■ **EXERCISE**: Reproduce each line from the first in the data through the line that contains "bpy.data.objects.remove(_o)" exactly; give nothing else.

Start

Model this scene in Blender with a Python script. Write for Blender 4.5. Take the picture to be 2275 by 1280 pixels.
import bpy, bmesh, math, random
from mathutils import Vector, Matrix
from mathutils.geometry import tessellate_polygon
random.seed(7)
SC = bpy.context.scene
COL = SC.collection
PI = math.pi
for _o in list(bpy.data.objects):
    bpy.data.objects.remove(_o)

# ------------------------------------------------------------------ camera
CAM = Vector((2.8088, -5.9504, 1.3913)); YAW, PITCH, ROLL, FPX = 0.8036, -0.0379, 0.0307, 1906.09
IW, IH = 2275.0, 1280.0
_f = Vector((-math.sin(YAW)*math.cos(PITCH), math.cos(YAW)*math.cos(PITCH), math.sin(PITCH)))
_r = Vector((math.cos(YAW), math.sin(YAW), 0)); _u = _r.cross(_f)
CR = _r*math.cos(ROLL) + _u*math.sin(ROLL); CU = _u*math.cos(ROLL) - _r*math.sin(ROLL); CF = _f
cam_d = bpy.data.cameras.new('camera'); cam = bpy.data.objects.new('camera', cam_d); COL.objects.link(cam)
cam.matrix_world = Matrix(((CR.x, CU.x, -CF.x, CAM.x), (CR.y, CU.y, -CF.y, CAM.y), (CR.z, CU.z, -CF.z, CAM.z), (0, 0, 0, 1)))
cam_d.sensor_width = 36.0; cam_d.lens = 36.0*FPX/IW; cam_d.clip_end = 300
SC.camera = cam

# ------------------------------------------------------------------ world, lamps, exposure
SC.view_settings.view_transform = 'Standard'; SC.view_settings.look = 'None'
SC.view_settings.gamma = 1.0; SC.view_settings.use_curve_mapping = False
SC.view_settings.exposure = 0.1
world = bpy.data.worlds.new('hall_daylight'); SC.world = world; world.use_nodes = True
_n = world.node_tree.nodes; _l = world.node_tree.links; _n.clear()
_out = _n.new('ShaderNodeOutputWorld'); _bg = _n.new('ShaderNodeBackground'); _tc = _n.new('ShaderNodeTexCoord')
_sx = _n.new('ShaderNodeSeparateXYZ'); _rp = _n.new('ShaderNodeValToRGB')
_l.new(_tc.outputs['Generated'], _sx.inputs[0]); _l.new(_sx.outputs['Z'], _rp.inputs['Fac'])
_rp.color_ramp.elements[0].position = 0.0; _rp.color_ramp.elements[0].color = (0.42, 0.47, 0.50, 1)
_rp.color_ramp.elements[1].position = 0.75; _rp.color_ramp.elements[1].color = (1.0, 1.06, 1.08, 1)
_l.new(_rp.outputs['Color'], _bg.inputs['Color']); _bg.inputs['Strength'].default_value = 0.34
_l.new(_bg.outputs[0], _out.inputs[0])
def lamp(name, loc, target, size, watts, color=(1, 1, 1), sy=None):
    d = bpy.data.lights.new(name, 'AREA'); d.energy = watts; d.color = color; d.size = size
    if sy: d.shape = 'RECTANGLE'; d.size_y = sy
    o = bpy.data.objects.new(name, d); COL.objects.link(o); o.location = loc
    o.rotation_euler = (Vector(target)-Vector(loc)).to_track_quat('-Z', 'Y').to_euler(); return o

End

■ **SOLUTION FOR THIS PROBLEM**:
Model this scene in Blender with a Python script. Write for Blender 4.5. Take the picture to be 2275 by 1280 pixels.
import bpy, bmesh, math, random
from mathutils import Vector, Matrix
from mathutils.geometry import tessellate_polygon
random.seed(7)
SC = bpy.context.scene
COL = SC.collection
PI = math.pi
for _o in list(bpy.data.objects):
    bpy.data.objects.remove(_o)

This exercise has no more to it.